Platform

Million Jobs Act
• Ontario citizens want jobs, an opportunity to earn a higher income, but Ontario is currently in a job and debt crisis. In fact over 500,000 citizens of Ontario are unemployed.
• Under the current government, too many Ontario citizens are going to work with the possibility that this could be their last day of their job.
• The Progressive Conservatives are brought forward the Million Jobs Act to combat the job crisis. This act will create 1 million jobs throughout the province, but in order to create a million, 10% or 100,000 jobs will have to be cut.
• It consists of 5 main elements that will help create jobs in the province.
o Produce more jobs and increase take-home pay through lower taxes and less debt
o Ensure affordable energy that will create jobs, not eliminate them
o Train more skilled workers to meet the demand in trades, and help young people find good jobs
o Increase trade with our neighbours
o End the bureaucratic runaround that inhibits job creation
Education
• The Progressive Conservatives are committed to improving the current education system in Ontario by making it more economical and ensuring students have the proper skills that will need to succeed in work and life.
• In order to improve the education system the following changes have been proposed.
o Enhance students’ skills in critical thinking, problem-solving and information management.
o Set new advanced goal for test scores in reading, writing and math; add a new standardized test in Science in Grade 8.
o Address ongoing issues for students in Applied courses and make sure those students are getting the skills they need to go on to work after graduating.
o Expand access to High Skills Majors in secondary school.
o Revise the Education Act to include a more complete and detailed definition of teachers’ jobs.
o Give more autonomy to principals to decide on class sizes, supervision of students and recognition of teachers’ participation in extracurricular activities; and eliminate many superintendent positions.

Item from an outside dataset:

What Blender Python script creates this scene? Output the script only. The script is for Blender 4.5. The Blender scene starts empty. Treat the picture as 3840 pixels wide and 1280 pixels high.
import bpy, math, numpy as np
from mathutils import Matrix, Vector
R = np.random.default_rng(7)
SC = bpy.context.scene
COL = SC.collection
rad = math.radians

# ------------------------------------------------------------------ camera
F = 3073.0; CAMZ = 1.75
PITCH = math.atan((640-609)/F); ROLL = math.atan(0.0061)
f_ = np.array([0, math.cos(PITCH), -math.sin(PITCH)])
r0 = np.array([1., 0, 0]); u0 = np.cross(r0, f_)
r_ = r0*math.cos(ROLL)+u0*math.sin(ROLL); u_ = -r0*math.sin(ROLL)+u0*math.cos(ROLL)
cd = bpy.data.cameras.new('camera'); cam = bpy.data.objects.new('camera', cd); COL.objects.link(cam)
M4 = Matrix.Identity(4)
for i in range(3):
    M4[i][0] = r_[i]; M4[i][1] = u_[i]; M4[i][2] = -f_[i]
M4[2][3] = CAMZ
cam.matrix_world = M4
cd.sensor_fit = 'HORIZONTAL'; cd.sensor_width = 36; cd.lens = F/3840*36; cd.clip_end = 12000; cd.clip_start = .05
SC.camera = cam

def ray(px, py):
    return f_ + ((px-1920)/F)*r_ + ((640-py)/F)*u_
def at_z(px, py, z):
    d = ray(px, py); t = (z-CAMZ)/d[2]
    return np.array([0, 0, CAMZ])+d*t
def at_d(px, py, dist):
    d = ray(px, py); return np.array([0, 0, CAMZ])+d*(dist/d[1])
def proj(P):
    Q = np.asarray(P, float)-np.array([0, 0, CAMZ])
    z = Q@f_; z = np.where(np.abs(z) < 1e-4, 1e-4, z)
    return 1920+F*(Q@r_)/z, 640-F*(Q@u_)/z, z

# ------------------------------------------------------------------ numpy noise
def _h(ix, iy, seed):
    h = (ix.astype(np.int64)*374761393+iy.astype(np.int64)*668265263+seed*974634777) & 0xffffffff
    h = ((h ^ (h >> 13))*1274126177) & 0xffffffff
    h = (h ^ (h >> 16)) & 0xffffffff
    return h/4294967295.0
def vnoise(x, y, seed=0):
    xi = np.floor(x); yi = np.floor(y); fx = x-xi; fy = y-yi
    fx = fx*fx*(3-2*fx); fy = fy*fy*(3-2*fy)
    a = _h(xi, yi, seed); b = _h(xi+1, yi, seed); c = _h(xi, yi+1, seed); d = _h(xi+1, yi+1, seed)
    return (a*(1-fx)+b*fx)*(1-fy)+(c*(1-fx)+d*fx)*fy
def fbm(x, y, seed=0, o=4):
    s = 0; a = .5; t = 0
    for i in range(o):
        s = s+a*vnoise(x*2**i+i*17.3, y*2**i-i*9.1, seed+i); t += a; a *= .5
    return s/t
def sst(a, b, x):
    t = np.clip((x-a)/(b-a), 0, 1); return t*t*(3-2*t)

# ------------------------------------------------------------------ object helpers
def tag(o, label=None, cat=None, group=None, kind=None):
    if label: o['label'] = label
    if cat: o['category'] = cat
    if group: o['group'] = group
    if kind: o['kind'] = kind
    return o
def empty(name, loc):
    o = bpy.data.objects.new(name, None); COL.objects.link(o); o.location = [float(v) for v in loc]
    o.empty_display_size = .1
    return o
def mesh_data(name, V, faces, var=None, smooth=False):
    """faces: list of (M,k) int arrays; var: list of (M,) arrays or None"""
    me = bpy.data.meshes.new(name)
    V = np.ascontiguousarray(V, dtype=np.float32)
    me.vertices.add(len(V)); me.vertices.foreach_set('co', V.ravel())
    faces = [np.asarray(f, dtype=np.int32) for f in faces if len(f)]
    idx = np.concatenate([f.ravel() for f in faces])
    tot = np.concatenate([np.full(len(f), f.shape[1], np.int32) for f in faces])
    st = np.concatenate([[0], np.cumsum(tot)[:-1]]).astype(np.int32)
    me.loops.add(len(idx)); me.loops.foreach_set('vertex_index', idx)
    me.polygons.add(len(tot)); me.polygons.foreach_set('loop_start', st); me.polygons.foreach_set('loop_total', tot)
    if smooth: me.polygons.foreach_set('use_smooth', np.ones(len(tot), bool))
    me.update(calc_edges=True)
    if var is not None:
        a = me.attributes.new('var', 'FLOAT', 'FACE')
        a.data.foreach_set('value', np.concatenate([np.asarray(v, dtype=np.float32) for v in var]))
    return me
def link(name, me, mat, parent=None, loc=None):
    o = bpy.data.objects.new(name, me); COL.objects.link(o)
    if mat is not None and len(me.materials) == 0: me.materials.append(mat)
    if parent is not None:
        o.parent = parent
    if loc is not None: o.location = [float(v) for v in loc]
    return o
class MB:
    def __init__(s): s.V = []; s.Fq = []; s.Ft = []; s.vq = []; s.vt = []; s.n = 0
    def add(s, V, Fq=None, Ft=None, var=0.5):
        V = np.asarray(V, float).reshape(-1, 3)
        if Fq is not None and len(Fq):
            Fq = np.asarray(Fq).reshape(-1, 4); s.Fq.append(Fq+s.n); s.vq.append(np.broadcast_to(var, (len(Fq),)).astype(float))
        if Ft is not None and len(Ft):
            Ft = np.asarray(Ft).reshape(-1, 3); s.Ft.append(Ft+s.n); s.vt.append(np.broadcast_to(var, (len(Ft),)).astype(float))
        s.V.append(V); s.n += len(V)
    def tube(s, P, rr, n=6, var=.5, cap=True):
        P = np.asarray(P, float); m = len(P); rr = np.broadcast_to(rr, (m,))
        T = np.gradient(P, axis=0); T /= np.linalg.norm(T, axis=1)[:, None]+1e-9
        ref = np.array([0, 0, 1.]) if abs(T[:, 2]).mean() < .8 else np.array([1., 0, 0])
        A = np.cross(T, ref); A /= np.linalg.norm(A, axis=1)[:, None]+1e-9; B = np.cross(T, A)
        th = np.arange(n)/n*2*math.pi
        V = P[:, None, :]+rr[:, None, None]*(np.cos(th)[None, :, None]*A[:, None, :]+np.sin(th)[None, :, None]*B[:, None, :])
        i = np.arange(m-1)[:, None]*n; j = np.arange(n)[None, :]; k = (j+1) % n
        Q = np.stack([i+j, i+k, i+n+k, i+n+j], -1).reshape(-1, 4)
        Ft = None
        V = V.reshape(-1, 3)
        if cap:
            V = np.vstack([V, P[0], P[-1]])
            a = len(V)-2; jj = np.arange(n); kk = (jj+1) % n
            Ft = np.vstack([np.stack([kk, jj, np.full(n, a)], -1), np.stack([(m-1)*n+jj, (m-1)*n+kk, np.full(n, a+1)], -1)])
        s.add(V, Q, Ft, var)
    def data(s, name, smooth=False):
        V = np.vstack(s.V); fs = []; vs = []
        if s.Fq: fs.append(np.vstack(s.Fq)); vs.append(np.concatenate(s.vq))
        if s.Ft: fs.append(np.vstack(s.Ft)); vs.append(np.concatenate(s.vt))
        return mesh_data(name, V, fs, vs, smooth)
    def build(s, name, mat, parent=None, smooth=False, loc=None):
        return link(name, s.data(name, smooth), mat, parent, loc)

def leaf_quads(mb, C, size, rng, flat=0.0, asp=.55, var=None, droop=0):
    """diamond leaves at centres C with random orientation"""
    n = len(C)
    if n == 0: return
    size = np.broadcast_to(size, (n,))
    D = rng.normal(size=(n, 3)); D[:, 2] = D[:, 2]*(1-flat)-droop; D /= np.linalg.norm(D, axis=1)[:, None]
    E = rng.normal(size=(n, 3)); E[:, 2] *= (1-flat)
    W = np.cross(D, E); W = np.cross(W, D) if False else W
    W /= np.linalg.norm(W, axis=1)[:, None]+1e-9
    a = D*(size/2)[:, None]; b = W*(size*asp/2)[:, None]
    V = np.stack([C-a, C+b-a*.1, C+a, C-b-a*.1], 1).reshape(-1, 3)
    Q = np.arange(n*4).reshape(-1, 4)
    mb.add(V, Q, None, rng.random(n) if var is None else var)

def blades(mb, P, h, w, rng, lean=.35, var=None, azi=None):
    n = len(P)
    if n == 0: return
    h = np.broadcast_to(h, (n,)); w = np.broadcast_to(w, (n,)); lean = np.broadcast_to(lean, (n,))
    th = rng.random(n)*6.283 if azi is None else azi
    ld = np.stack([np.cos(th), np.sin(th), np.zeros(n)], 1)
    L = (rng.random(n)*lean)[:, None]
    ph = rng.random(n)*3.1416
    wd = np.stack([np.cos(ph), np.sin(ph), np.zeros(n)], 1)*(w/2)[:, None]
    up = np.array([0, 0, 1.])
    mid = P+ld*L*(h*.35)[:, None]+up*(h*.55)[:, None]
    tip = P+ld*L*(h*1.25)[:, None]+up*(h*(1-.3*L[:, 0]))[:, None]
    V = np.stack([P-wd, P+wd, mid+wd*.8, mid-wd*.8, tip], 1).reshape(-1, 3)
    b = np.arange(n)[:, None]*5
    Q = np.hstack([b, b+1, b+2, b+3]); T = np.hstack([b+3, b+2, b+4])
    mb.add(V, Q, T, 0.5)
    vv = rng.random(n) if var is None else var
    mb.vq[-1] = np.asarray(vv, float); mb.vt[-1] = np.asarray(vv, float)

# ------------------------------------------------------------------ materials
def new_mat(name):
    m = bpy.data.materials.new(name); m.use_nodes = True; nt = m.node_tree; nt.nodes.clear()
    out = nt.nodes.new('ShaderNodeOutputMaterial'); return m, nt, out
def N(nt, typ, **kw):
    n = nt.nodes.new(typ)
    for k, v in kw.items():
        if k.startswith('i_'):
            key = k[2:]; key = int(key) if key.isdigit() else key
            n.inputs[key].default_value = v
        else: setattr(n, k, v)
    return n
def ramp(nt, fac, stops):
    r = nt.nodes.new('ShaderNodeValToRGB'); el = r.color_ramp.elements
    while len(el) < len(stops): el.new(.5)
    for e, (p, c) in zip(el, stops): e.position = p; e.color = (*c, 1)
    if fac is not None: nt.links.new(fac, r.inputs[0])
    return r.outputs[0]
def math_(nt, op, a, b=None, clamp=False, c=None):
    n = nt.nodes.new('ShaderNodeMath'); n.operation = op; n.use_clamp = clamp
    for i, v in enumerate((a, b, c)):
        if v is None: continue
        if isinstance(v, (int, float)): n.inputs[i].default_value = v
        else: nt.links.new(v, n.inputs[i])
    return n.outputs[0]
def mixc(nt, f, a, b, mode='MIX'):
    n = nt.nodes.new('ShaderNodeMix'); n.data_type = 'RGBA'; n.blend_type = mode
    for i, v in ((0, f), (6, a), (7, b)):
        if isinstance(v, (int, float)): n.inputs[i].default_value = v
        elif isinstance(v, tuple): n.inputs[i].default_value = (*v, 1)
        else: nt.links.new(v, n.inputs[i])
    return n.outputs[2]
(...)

o Give school boards and principals the right to “recognize and reward” teachers’ supervision of activities before and after school.
o Cut 10,000 support staff (educational assistants, library technicians, school secretaries, custodians, psychologists and social workers, child and youth workers etc.).
o Increase allowable class sizes from 20 to 23 students in primary grades, 24.5 to 26 in junior and intermediate grades, and from 22 to 26 in high school.
o Delay the implementation of the final two years of all-day kindergarten, and consider less expensive models, including 20 children per class with one teacher or one early childhood educator (ECE) as opposed 26 children with both a full-time teacher and a full-time ECE as it is now. For senior kindergarten the platform proposes one full-time ECE with one half-time teacher.
o Change funding policy so that boards (particularly in high growth suburban areas) are able to build new schools where and when they need them, instead of waiting until all their schools are over-full.
o Make it easier for organizations (and businesses) to rent school space after hours – to increase the revenue stream and ensure that school buildings are used more effectively.
o Have school boards in rural areas with low enrollment share school buildings.